> _Task details_: Identify the lines that contain the string "objects" and copy all of them.
>> Start Source data
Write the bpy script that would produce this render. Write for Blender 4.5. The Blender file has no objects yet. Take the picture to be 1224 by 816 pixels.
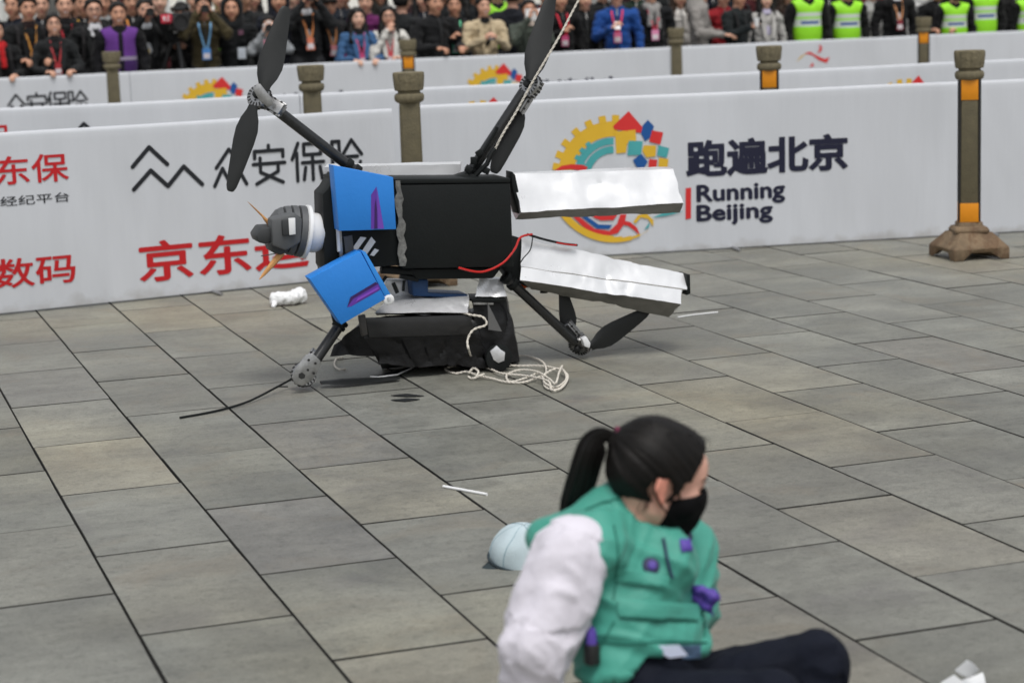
import bpy, bmesh, math, random
import numpy as np
from mathutils import Vector, Matrix, noise
R = math.radians
random.seed(7)
S = bpy.context.scene
COL = S.collection

# ---------------------------------------------------------------- camera
H = 1.8
FPX, PITCH, ROLL = 2411.78, 0.1698187, -0.0346524
fw = Vector((0, math.cos(PITCH), -math.sin(PITCH)))
rt0 = Vector((1, 0, 0)); up0 = rt0.cross(fw)
rt = math.cos(ROLL)*rt0 + math.sin(ROLL)*up0
up = -math.sin(ROLL)*rt0 + math.cos(ROLL)*up0
cd = bpy.data.cameras.new('camera')
cam = bpy.data.objects.new('camera', cd); COL.objects.link(cam)
mw = Matrix((rt, up, -fw)).transposed().to_4x4(); mw.translation = (0, 0, H)
cam.matrix_world = mw
cd.sensor_width = 36; cd.lens = 36*FPX/1224
cd.clip_start = .1; cd.clip_end = 2000
cd.dof.use_dof = True; cd.dof.focus_distance = 8.5; cd.dof.aperture_fstop = 2.9
S.camera = cam

# ---------------------------------------------------------------- sky, sun, exposure
SUN_EL, SUN_AZ = R(66), R(165)         # overcast: high soft light, slightly from the photographer's right
w = bpy.data.worlds.new('World'); S.world = w; w.use_nodes = True
nt = w.node_tree; bg = nt.nodes['Background']
sky = nt.nodes.new('ShaderNodeTexSky'); sky.sky_type = 'NISHITA'; sky.sun_disc = False
sky.sun_elevation = SUN_EL; sky.sun_rotation = SUN_AZ; sky.dust_density = 3; sky.air_density = 1.5
hs = nt.nodes.new('ShaderNodeHueSaturation'); hs.inputs['Saturation'].default_value = .22
nt.links.new(sky.outputs[0], hs.inputs['Color']); nt.links.new(hs.outputs[0], bg.inputs['Color'])
bg.inputs['Strength'].default_value = .10
sl = bpy.data.lights.new('sun', 'SUN'); sl.energy = 1.5; sl.angle = R(24); sl.color = (1, .97, .93)
so = bpy.data.objects.new('sun', sl); COL.objects.link(so)
sdir = Vector((math.sin(SUN_AZ)*math.cos(SUN_EL), math.cos(SUN_AZ)*math.cos(SUN_EL), math.sin(SUN_EL)))
so.rotation_euler = sdir.to_track_quat('Z', 'Y').to_euler()
S.view_settings.view_transform = 'Standard'; S.view_settings.look = 'None'
S.view_settings.gamma = 1; S.view_settings.use_curve_mapping = False
S.view_settings.exposure = 0.30

# ---------------------------------------------------------------- helpers
def ray(px, py): return fw*FPX + rt*(px-612) - up*(py-408)
def at(px, py, Y):
    d = ray(px, py); return d*(Y/d.y) + Vector((0, 0, H))
def atz(px, py, z=0.0):
    d = ray(px, py); return d*((z-H)/d.z) + Vector((0, 0, H))
def hitplane(px, py, o, n):
    d = ray(px, py); c = Vector((0, 0, H)); return c + d*((o-c).dot(n)/d.dot(n))
def srgb(r, g, b):
    f = lambda c: (c/255/12.92) if c/255 <= .04045 else ((c/255+.055)/1.055)**2.4
    return (f(r), f(g), f(b), 1)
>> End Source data
> _Result for this exercise_:
Write the bpy script that would produce this render. Write for Blender 4.5. The Blender file has no objects yet. Take the picture to be 1224 by 816 pixels.
cam = bpy.data.objects.new('camera', cd); COL.objects.link(cam)
so = bpy.data.objects.new('sun', sl); COL.objects.link(so)